Interview: Mohammad Y Al Hashel

What lessons from the financial crisis have shaped the CBK’s current position, and what will be the priorities for the bank moving forward?

MOHAMMAD AL HASHEL: The CBK, like regulatory bodies worldwide, has taken away important lessons from the financial crisis. First, regulators must remain vigilant and focus on regulating banks with a long-term approach. Second, regulators need to focus on systemic exposures rather than just ensuring the health of individual banks, which is of course important but not sufficient to maintain systemic stability. Accordingly, the CBK has increased its focus on overall financial stability by employing micro as well as macro prudential measures to ensure that both individual banks and the system as a whole remain robust. In this context, CBK follows a four-pronged monitoring mechanism to ensure that banks maintain strong quality as well as quantity of capital; sufficient liquidity to meet both day-to-day transactions as well as any untoward developments; reasonable profitability, given the challenging operating environment amid heightened global uncertainty; and sound asset quality where assets are not only appropriately managed but adequately provided for.
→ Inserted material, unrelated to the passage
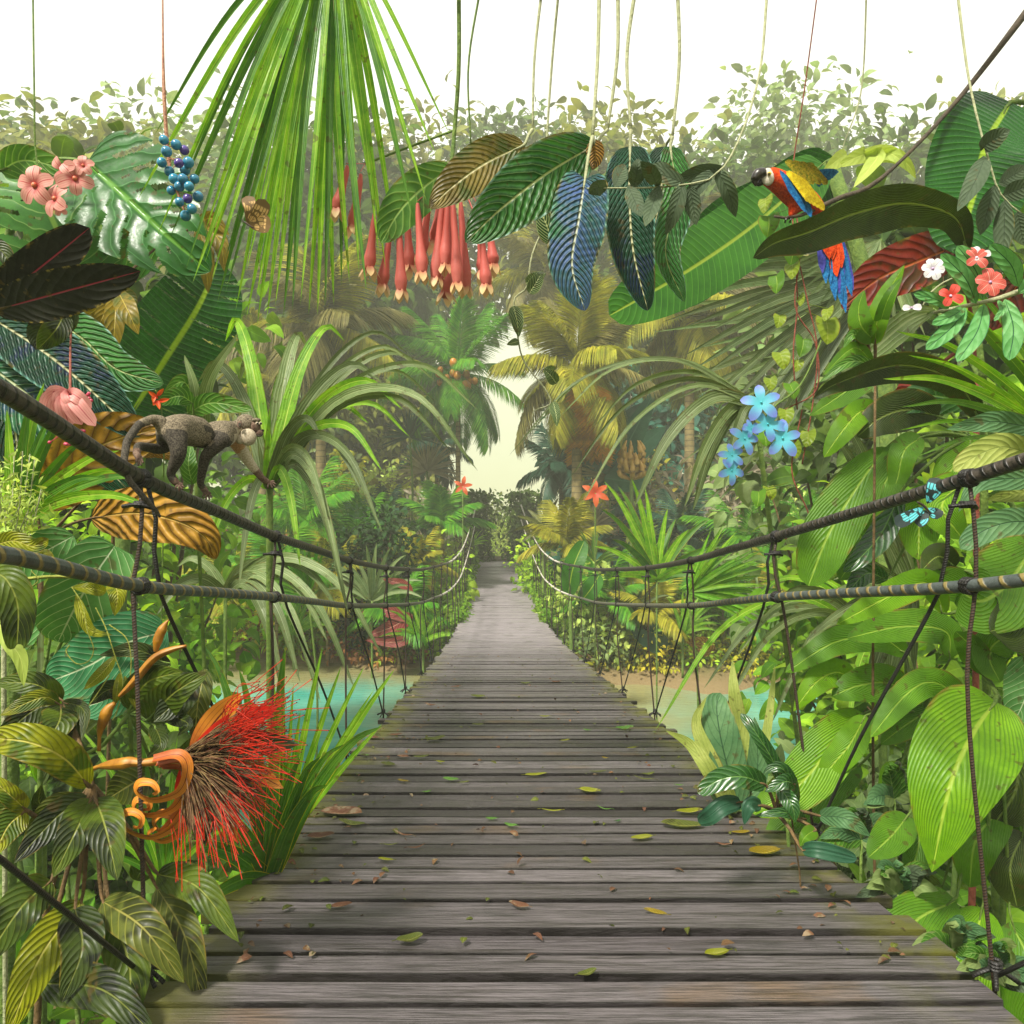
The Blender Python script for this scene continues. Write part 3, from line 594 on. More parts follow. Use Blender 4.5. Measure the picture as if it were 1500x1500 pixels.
palm('grey_palm', 'brownish palm with crown behind the tip of the violet blue leaf', 800, 36, 400, 3.4, 'palmbrown', 16, ll=1.2, trunk=.16, n=60, w=.03, seed=8, extra='palmolive', base_px=870)
palm('grey_palm', 'dull olive palm low behind the arching grass clump', 385, 28, 560, 2.8, 'palmolive', 16, ll=1.1, trunk=.16, n=50, w=.045, seed=9)
palm('dwarf_palm', 'small blue green palm at the right edge of the misty gap', 822, 30, 685, 1.8, 'palmblue', 14, ll=.75, trunk=.09, n=44, w=.035, seed=11)
palm('dwarf_palm', 'small dark blue palm behind the arching blade tips left of the gap', 640, 34, 655, 1.9, 'palmblue', 13, ll=.7, trunk=.09, n=40, w=.035, seed=12)
palm('dwarf_palm', 'small blue green palm under the blue green broad leaves', 905, 28, 690, 1.5, 'palmblue', 12, ll=.6, trunk=.08, n=40, w=.03, seed=13)
palm('dwarf_palm', 'bright green feather palm tuft beside the left bridge post', 648, 27, 775, 1.7, 'palmgreen', 11, ll=.7, trunk=.08, n=30, w=.045, seed=14, elev=(.2, 1.3))
palm('dwarf_palm', 'dull green feathery palm behind the right handrail bend', 830, 22, 800, 1.6, 'palmolive', 11, ll=.6, trunk=.06, n=36, w=.03, seed=15, elev=(0, 1.2))

# ------------------------------------------------------------------ bushes on the far bank, each at its own spot
BU = [ # px, d, ytop, rx, mat, n, ls, tpl, label
 (548, 20.6, 722, .95, 'fbottle', 1900, .2, 'broad', 'dark bushy shrub standing tall behind the left handrail'),
 (640, 30, 770, 1.1, 'fpale', 900, .25, 'broad', 'mid green shrub just left of the far left post'),
 (600, 24, 800, 1.2, 'flight', 900, .28, 'big', 'broad leaved shrub between the dark shrub and the left post'),
 (500, 24, 790, 1.3, 'fgrey', 900, .26, 'broad', 'bluish shrub left of the tall dark shrub'),
 (440, 26, 740, 1.5, 'frust', 900, .26, 'broad', 'rusty leaved shrub behind the left handrail'),
 (370, 25, 720, 1.6, 'fmid', 1100, .3, 'big', 'mid green shrub behind the stretched arm of the monkey'),
 (300, 24, 760, 1.8, 'flight', 1300, .3, 'broad', 'light green shrub behind the lower golden leaf'),
 (210, 23, 720, 2., 'fmid', 1300, .32, 'big', 'leafy shrub behind the upper golden leaf'),
 (90, 23, 700, 2.2, 'fgrey', 1300, .32, 'broad', 'greyish shrub behind the pale lacy herb'),
 (0, 22, 680, 2.2, 'fmid', 1300, .32, 'big', 'mid green shrub at the left edge beyond the river'),
 (560, 33, 690, 1.6, 'fpale', 900, .3, 'broad', 'pale yellow green shrub behind the tall dark shrub'),
 (505, 33, 670, 1.6, 'fyel', 800, .35, 'big', 'yellowish broad leaved shrub right of the monkey hand'),
 (615, 38, 720, 1.8, 'fpur', 1000, .55, 'slim', 'greyish purple spiky shrub in front of the coconut palm'),
 (575, 28, 845, 1.2, 'flight', 900, .24, 'broad', 'light green shrub under the left handrail bend'),
 (520, 23, 855, 1.2, 'fyel', 900, .24, 'broad', 'yellow green shrub low on the bank under the left ropes'),
 (450, 22, 850, 1.4, 'flight', 1100, .24, 'slim', 'light shrub with slim leaves on the left bank'),
 (380, 23, 860, 1.5, 'fyel', 1200, .22, 'broad', 'yellowish shrub on the left bank above the water'),
 (300, 23, 870, 1.6, 'flight', 1200, .24, 'broad', 'light green shrub on the left bank behind the seed pods'),
 (640, 23, 880, .9, 'fmid', 900, .18, 'broad', 'leafy shrub hugging the left side of the far deck'),
 (610, 21, 915, .9, 'flight', 900, .18, 'broad', 'small light shrub at the foot of the left bank beside the deck'),
 (555, 20.8, 930, 1., 'frust', 700, .16, 'broad', 'low rusty shrub on the left shore'),
 (470, 22.2, 925, 1.1, 'fyel', 700, .17, 'broad', 'low yellowish shrub on the left shore'),
 (370, 22.6, 930, 1.3, 'frust', 800, .17, 'broad', 'low reddish shrub on the left shore left of the cords'),
 (845, 21, 870, .9, 'fmid', 900, .2, 'broad', 'leafy shrub hugging the right side of the far deck'),
 (815, 26, 830, 1., 'flight', 900, .2, 'broad', 'light green shrub right of the far right post'),
 (900, 20, 850, 1.2, 'fpale', 1200, .2, 'broad', 'pale lime shrub under the right handrail bend'),
 (950, 20.5, 870, 1.3, 'fpale', 1200, .2, 'broad', 'pale lime shrub below the striped blades'),
 (1010, 20.5, 860, 1.3, 'flight', 1200, .2, 'broad', 'light green shrub low behind the right ropes'),
 (1080, 21, 860, 1.5, 'fgrey', 1200, .22, 'broad', 'grey green shrub low behind the right ropes'),
 (1160, 21, 850, 1.6, 'fmid', 1200, .24, 'broad', 'mid green shrub on the right bank behind the ropes'),
 (1250, 21, 830, 1.8, 'flight', 1200, .26, 'broad', 'light shrub on the right bank beside the lime leaves'),
 (880, 19.2, 930, .8, 'fgrey', 700, .16, 'broad', 'small greyish shrub beside the deck on the right shore'),
 (940, 19.3, 940, .9, 'fyel', 800, .14, 'broad', 'low yellow shrub on the right shore nearest the deck'),
 (1010, 19.3, 945, .9, 'flight', 800, .14, 'broad', 'low light shrub on the right shore'),
 (1080, 19.3, 950, 1., 'fyel', 800, .14, 'broad', 'low yellow green shrub on the right shore'),
 (1150, 19.4, 945, 1.1, 'flight', 800, .14, 'broad', 'low light shrub on the right shore behind the cords'),
 (880, 33, 700, 1.6, 'fyel', 900, .28, 'broad', 'shrub with yellow sprays right of the yellow palm trunk'),
 (940, 32, 640, 1.7, 'fyel', 900, .28, 'broad', 'tall shrub with yellow sprays behind the drooping frond'),
 (905, 26, 745, 1.4, 'fteal', 800, .5, 'big', 'blue green broad leaved shrub right of the yellow palm'),
 (960, 27, 700, 1.7, 'fpur', 1100, .6, 'slim', 'purple grey spiky shrub behind the striped blades'),
 (1050, 27, 690, 1.8, 'fpur', 900, .5, 'slim', 'purple grey spiky shrub below the blue flowers'),
 (1010, 25, 760, 1.5, 'fpale', 900, .3, 'broad', 'pale shrub right of the striped blades'),
 (1110, 25, 730, 1.7, 'fpale', 1000, .3, 'slim', 'grey grassy shrub behind the heart leaf vine'),
 (1200, 26, 700, 1.9, 'fmid', 1100, .35, 'big', 'mid green shrub behind the drooping lime leaves'),
 (1330, 24, 690, 2.2, 'fdark', 1300, .35, 'big', 'dark shrub behind the blue butterfly'),
 (1450, 24, 680, 2.2, 'fmid', 1300, .35, 'big', 'mid green shrub at the right edge beyond the river'),
 (795, 26, 790, .8, 'flight', 600, .2, 'broad', 'shrub at the foot of the brown rosette plant'),
 (748, 44, 762, 1., 'fpale', 700, .26, 'slim', 'pale misty shrub standing in the gap beyond the bridge'),
 (722, 41, 775, .8, 'fpale', 600, .24, 'slim', 'pale shrub behind the bridge end on the left'),
 (755, 40, 775, .8, 'fpale', 500, .2, 'slim', 'greyish spiky shrub behind the bridge end on the right'),
 (735, 60, 728, 1.8, 'fpale', 700, .35, 'broad', 'faint pale bush deepest in the misty gap'),
]
for i, (px, d, yt, rx, mt, n, ls, tp, lb) in enumerate(BU):
    bush('shrub', lb, px, d, yt, rx*1.15, mt, n, ls, tp, 'shrubs on the far bank', seed=i)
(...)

These four pillars are interconnected since banks need to excel in all areas to effectively perform their role as financial intermediaries.

Does the CBK have the tools at its disposal to tackle any rise in inflationary pressure?

AL HASHEL: Given the small, open economy with a pegged, yet relatively flexible exchange rate system, the domestic price level of Kuwait is mainly affected by developments in the prices of imported goods. On the other hand, inflation in non-tradables is affected by the state of local demand. In line with international developments, consumer price index inflation in Kuwait marked a record high of 11.6% year-on-year (y-o-y) in August 2008, but registering a continuous decline since then. As a result, y-o-y inflation in December 2012 was 2.6%. Currently, in many of the developed countries, inflation is not an immediate concern as central banks are battling to help economies recover by adopting unusually relaxed monetary stance. In fact, CBK also cut down the discount rate in October 2012 by 50 basis points.

Having said that, we take our objective of ensuring price stability very seriously and do have the necessary tools and mechanism in place to keep our inflation within the target level and will be taking necessary steps if warranted by developments in the price level.

In what way can the issuance of government bonds change Kuwait’s financial landscape?

AL HASHEL: Government bonds serve as eligible instruments specified by the CBK for the purposes of banks’ liquidity management and control, and as a monetary policy tool used by the CBK to support operations to adjust liquidity conditions in the system. As demonstrated in many other financial markets, government bonds also act as a key benchmark for the pricing of corporate debt and other forms of financing.

Raising capital through the issue of private debt is a key feature of Kuwait’s planned development programme. Therefore, Kuwaiti-dinar denominated government bonds with maturities ranging from one to 10 years will provide the needed benchmark for the pricing of domestic corporate bonds and will also help develop the secondary market trading in domestic bonds.

What are the biggest challenges for regulating the broader financial services sector in Kuwait?

AL HASHEL: A broader challenge is to strike a balance between over- and under-regulation; while regulation of financial system should be strong enough to ensure financial stability, the danger of stifling growth and long-term development also need to be avoided. Another challenge is keeping ahead of the game by continuing to remain forward-looking and proactive in regulation, as opposed to being reactive. That requires that we not only supervise banks effectively, but also remain cognizant of the developments in overall economic and financial environment in which banks operate.